Amazon selling child abuse how-to guide?

Faith Merino · November 7, 2011 · Short URL: https://vator.tv/n/213a

Amazon customers call for the removal of a book advocating abusive parenting "techniques"

An unorthodox parenting book is getting a lot of attention following a spotlight in the New York Times today.  “To Train Up a Child” by Michael and Debi Pearl is, by all appearances, something of a child abuse training manual that advocates the use of “switches” on babies as young as six months old.  The first question you’re probably asking yourself is, Good God—who would publish a book like this?  That one’s easy.  It’s self-published.  The second question you’re probably asking yourself is, Good God—who would sell this book?  That one is also easy: Amazon.

Yes, the Pearls’ book on how to whip your child into shape—literally—is on Amazon, along with their 14 other books, which include such telling titles as “Created to Be His Help Meet: Discover How God Can Make Your Marriage Glorious” (which, interestingly enough, has three and a half stars), “Preparing to Be a Help Meet,” and “The Help Meet’s Journey.”  Picking up on a pattern? 

The book was self-published by the Tennessee-based Pearls in 1994 and currently has more than 600,000 copies in circulation.  The book is currently available on Amazon for $7.95 (plus free two-day shipping for Prime members!) or $3.99 for the Kindle edition, and it’s drawing quite a bit of outrage from Amazon customers.

The book has received over 1,200 reviews—virtually all of which are either five stars or one star—and review titles say it all pretty clearly:

“Horrible, I wouldn’t treat my dog this way”

“Just wrong”

and

“Please stop selling this book!”

A quick glance at the book makes it pretty clear why so many Amazon customers are up in arms.  “To Train Up a Child” takes the “spanking vs. no spanking” debate to a whole new level as it advises parents to whip their unruly, rebellious, short-skirt-wearing six-month-old babies with a wooden spoon, spatula, or—the Pearls’ favorite—a piece of quarter-inch tubing that you can roll up and carry in your back pocket.  The Pearls like the tubing because it doesn’t leave bruises.  (Don’t want those debil-worshipping social workers on your back!)

Among the other punishments the Pearls advocate: “fasting” (i.e. food deprivation, or—in layman’s terms—starvation), as well as taking the hose to kids who have potty training accidents. 

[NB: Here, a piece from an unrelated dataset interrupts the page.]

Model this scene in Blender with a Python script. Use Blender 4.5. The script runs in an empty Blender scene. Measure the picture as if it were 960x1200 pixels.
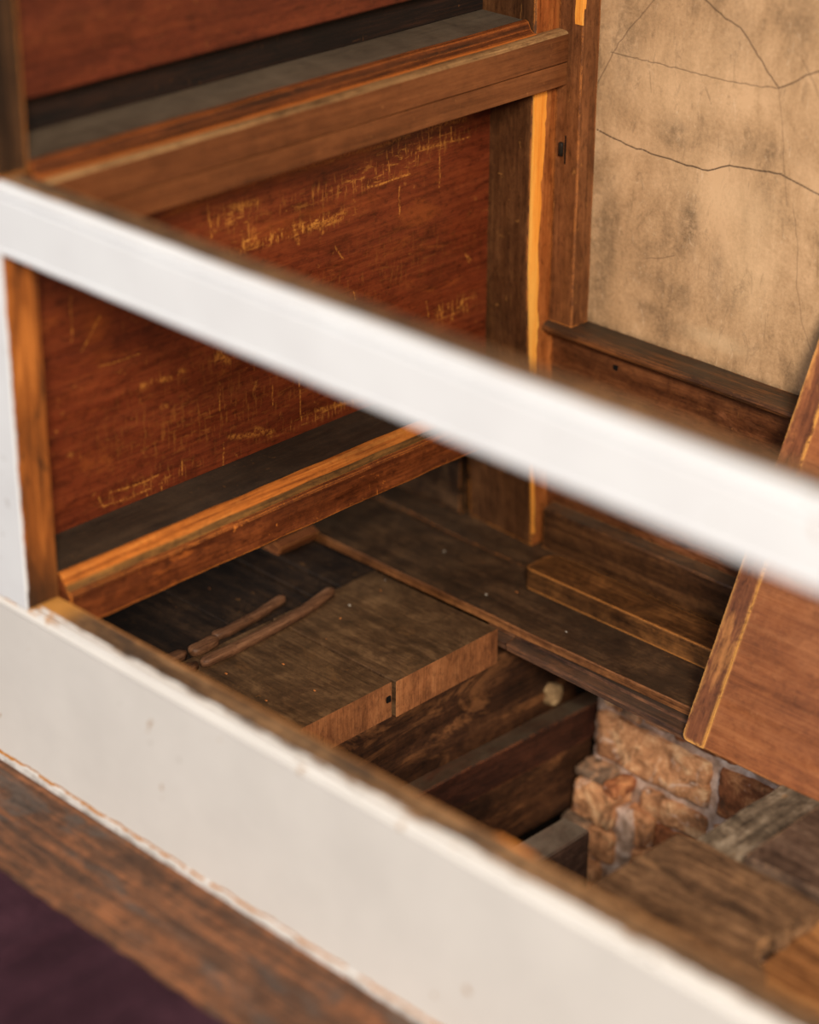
import bpy, bmesh, math, random
import numpy as np
from mathutils import Vector, Matrix, noise
random.seed(7)
sc = bpy.context.scene
COL = sc.collection
R = math.radians
# the white front: position of its outer lower corner and its drawing scale
FX, FY, FZ, FS = .0657, -.0467, .0445, .9721
def fr(P): return [(y*FS+FY, z*FS+FZ) for y, z in P]
def fx(x): return x*FS+FX

# ------------------------------------------------------------------ materials
def lin(c):
    c = c/255.0
    return c/12.92 if c <= .04045 else ((c+.055)/1.055)**2.4
def rgb(t): return (lin(t[0]), lin(t[1]), lin(t[2]), 1.0)

class NT:
    def __init__(s, name):
        s.m = bpy.data.materials.new(name); s.m.use_nodes = True
        s.t = s.m.node_tree; s.n = s.t.nodes; s.l = s.t.links
        s.b = s.n['Principled BSDF']
    def new(s, k, **kw):
        n = s.n.new(k)
        for a, v in kw.items(): setattr(n, a, v)
        return n
    def put(s, sock, v):
        if isinstance(v, bpy.types.NodeSocket): s.l.new(v, sock)
        else: sock.default_value = v
    def math(s, op, a, b=0.0, c=None, clamp=False):
        n = s.new('ShaderNodeMath', operation=op, use_clamp=clamp)
        s.put(n.inputs[0], a); s.put(n.inputs[1], b)
        if c is not None: s.put(n.inputs[2], c)
        return n.outputs[0]
    def mix(s, f, a, b, mode='MIX'):
        n = s.new('ShaderNodeMix', data_type='RGBA', blend_type=mode)
        s.put(n.inputs[0], f); s.put(n.inputs[6], a); s.put(n.inputs[7], b)
        return n.outputs[2]
    def ramp(s, f, stops, interp='LINEAR'):
        n = s.new('ShaderNodeValToRGB'); r = n.color_ramp; r.interpolation = interp
        while len(r.elements) < len(stops): r.elements.new(.5)
        for e, (p, c) in zip(r.elements, stops):
            e.position = p; e.color = c if len(c) == 4 else (*c, 1)
        s.l.new(f, n.inputs[0]); return n.outputs[0]
    def step(s, f, a, b):      # 0 below a, 1 above b
        n = s.new('ShaderNodeMapRange'); s.put(n.inputs[0], f)
        n.inputs[1].default_value = a; n.inputs[2].default_value = b
        return n.outputs[0]
    def coords(s, seed):
        tc = s.new('ShaderNodeTexCoord'); oi = s.new('ShaderNodeObjectInfo')
        a = s.new('ShaderNodeVectorMath', operation='ADD')
        k = s.new('ShaderNodeVectorMath', operation='SCALE')
        cx = s.new('ShaderNodeCombineXYZ')
        s.l.new(oi.outputs['Random'], cx.inputs[0]); s.l.new(oi.outputs['Random'], cx.inputs[1]); s.l.new(oi.outputs['Random'], cx.inputs[2])
        s.l.new(cx.outputs[0], k.inputs[0]); k.inputs['Scale'].default_value = 5.3
        s.l.new(tc.outputs['Object'], a.inputs[0]); s.l.new(k.outputs[0], a.inputs[1])
        b = s.new('ShaderNodeVectorMath', operation='ADD'); b.inputs[1].default_value = (seed*1.7, seed*.9, seed*2.3)
        s.l.new(a.outputs[0], b.inputs[0]); return b.outputs[0], tc.outputs['Object']
    def noise(s, vec, scale, detail=4, rough=.55, dist=0.0, sv=(1, 1, 1)):
        if sv != (1, 1, 1):
            m = s.new('ShaderNodeMapping'); m.inputs['Scale'].default_value = sv
            s.l.new(vec, m.inputs[0]); vec = m.outputs[0]
        n = s.new('ShaderNodeTexNoise'); s.l.new(vec, n.inputs['Vector'])
        n.inputs['Scale'].default_value = scale; n.inputs['Detail'].default_value = detail
        n.inputs['Roughness'].default_value = rough; n.inputs['Distortion'].default_value = dist
        return n.outputs[0]
    def bump(s, h, strength, dist=.004):
        n = s.new('ShaderNodeBump'); n.inputs['Strength'].default_value = strength
        n.inputs['Distance'].default_value = dist; s.l.new(h, n.inputs['Height'])
        s.l.new(n.outputs[0], s.b.inputs['Normal']); return n

def wood(name, dark, mid, light, axis='x', seed=1.0, rough=.5, wear=None, wear_amt=.5, wear_r=.006, dust=0.0,
         dustc=(96, 84, 66), blotch=.5, grime=1.0, streak=1.0, mottle=0.0, fleck=0.0, fleckc=(214, 150, 80), bump=.4, fine=1.0, marks=None,
         patch=0.0, patchc=(190, 100, 35), spec=.35, rings=.25):
    s = NT(name); v, raw = s.coords(seed)
    ax = 'xyz'.index(axis)
    def sv(al, ac):
        r = [ac, ac, ac]; r[ax] = al; return tuple(r)
    g1 = s.noise(v, 1, 5, .6, .6, sv(1.3, 16))
    g2 = s.noise(v, 1, 3, .6, .2, sv(4*fine, 150*fine))
    g3 = s.noise(v, 1, 2, .5, .3, sv(2.2, 55))
    h = s.math('MULTIPLY_ADD', g2, .38, s.math('MULTIPLY', g1, .62 - rings))
    h = s.math('MULTIPLY_ADD', g3, rings, h)
    g4 = s.noise(v, 1, 3, .7, 0, sv(14, 420)); h = s.math('MULTIPLY_ADD', s.math('SUBTRACT', g4, .5), .30, h)
    h0 = h
    if streak != 1.0: h = s.math('MULTIPLY_ADD', s.math('SUBTRACT', h, .49), streak, .49)
    if mottle:
        mo = s.noise(v, 13, 8, .72, .9); mo2 = s.noise(v, 45, 6, .75, .5)
        h = s.math('ADD', h, s.math('MULTIPLY_ADD', mo, .55*mottle, -.275*mottle)); h = s.math('ADD', h, s.math('MULTIPLY_ADD', mo2, .30*mottle, -.15*mottle))
    c = s.ramp(h, [(.36, rgb(dark)), (.49, rgb(mid)), (.62, rgb(light))])
    if patch:
        p = s.noise(v, 1, 6, .65, .8, sv(5, 17))
        c = s.mix(s.math('MULTIPLY', s.step(p, .62 - .2*patch, .70 - .2*patch), .8), c, rgb(patchc))
    if blotch:
        bl = s.noise(v, 1, 5, .62, .9, sv(3.5, 8))
        c = s.mix(s.math('MULTIPLY', s.step(bl, .62, .36), blotch), c, (.07, .055, .05, 1), 'MULTIPLY')
    gr = s.noise(v, 130, 5, .75, .2, sv(.5, 1)); gr2 = s.noise(v, 1, 6, .7, .8, sv(12, 40))
    c = s.mix(s.math('MULTIPLY', s.step(gr, .50, .32), .65*grime), c, (.30, .26, .24, 1), 'MULTIPLY')
    c = s.mix(s.math('MULTIPLY', s.step(gr2, .50, .34), .55*grime), c, (.32, .27, .24, 1), 'MULTIPLY')
    c = s.mix(s.math('MULTIPLY', s.step(gr2, .56, .70), .30), c, rgb(light))
    if fleck:
        fm = s.noise(v, 9, 2, .5)
        f1 = s.noise(v, 1, 3, .7, 0, (60, 60, 60)) ; f1 = s.step(f1, .66, .72)
        f2 = s.noise(v, 1, 2, .6, 0, (230, 230, 22)); f2 = s.step(f2, .70, .76)
        f3 = s.noise(v, 1, 2, .6, 0, sv(18, 320)); f3 = s.step(f3, .70, .77)
        ff = s.math('MAXIMUM', s.math('MAXIMUM', f1, f2), f3)
        c = s.mix(s.math('MULTIPLY', s.math('MULTIPLY', ff, s.step(fm, .42, .62)), fleck), c, rgb(fleckc))
    if marks:
        at = s.new('ShaderNodeAttribute', attribute_name='marks')
        nn = s.noise(v, 170, 5, .8)
        mm = s.math('MULTIPLY', at.outputs['Fac'], s.step(nn, .44, .56))
        c = s.mix(s.math('MULTIPLY', mm, .8, clamp=True), c, rgb(marks))
        gl = s.new('ShaderNodeAttribute', attribute_name='worn'); gn = s.noise(v, 1, 6, .7, .8, sv(9, 40))  # 'worn' holds the soft orange streaks and patches of the lower panel
        c = s.mix(s.math('MULTIPLY', s.math('MULTIPLY', gl.outputs['Fac'], s.step(gn, .38, .62)), .75, clamp=True), c, rgb((186, 98, 36)))
        sc_ = s.new('ShaderNodeAttribute', attribute_name='scuff')
        d1 = s.step(s.noise(v, 1, 3, .7, 0, (190, 190, 34)), .56, .64); d2 = s.step(s.noise(v, 1, 4, .75, .3, sv(30, 150)), .56, .64)
        dd_ = s.math('MULTIPLY', s.math('MAXIMUM', d1, d2), sc_.outputs['Fac'])
        c = s.mix(s.math('MULTIPLY', dd_, .7, clamp=True), c, rgb((214, 146, 66)))
    if dust:
        ge = s.new('ShaderNodeNewGeometry'); sx = s.new('ShaderNodeSeparateXYZ')
        s.l.new(ge.outputs['True Normal'], sx.inputs[0])
        up = s.step(sx.outputs[2], .6, .95)
        dn = s.noise(v, 11, 5, .65, .6)
        c = s.mix(s.math('MULTIPLY', s.math('MULTIPLY', up, s.step(dn, .2, .7)), dust), c, rgb(dustc))
    if wear:
        be = s.new('ShaderNodeBevel', samples=4); be.inputs['Radius'].default_value = wear_r
        ge2 = s.new('ShaderNodeNewGeometry')
        d = s.new('ShaderNodeVectorMath', operation='DOT_PRODUCT')
        s.l.new(be.outputs[0], d.inputs[0]); s.l.new(ge2.outputs['Normal'], d.inputs[1])
        e = s.math('SUBTRACT', 1.0, d.outputs['Value'])
        wn = s.noise(v, 34, 8, .8, .6)
        e = s.math('MULTIPLY', e, s.step(wn, .62 - .32*wear_amt, .72 - .2*wear_amt))
        c = s.mix(s.step(e, .02, .11), c, rgb(wear))
    s.l.new(c, s.b.inputs['Base Color'])
    s.b.inputs['Specular IOR Level'].default_value = spec
    rr = s.math('MULTIPLY_ADD', g3, .35, rough - .17); s.l.new(rr, s.b.inputs['Roughness'])
    s.bump(h, bump, .0035)
    return s.m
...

If your child responds to your spanking/switching/hosing with anger rather than the appropriate fear and submission, the Pearls offer a simple solution to your problem: spank him again.  If that makes him angrier, just keep spanking.

As Michael Pearl boasts in the book: “I could break his anger in two days. He would be too scared to get angry.” 

If that demonstration of masculine authority and virility doesn’t turn you on, maybe this will: Michael Pearl is also a champion knife and tomahawk thrower.

Amazon was not immediately available to comment, so it’s not clear whether the company has any plans to remove the book from the Amazon.com website.  It wouldn’t be the first time Amazon has had to remove a controversial title from its selection.  This time last year, Amazon came under fire for offering a how-to guide for pedophiles, which it promptly removed.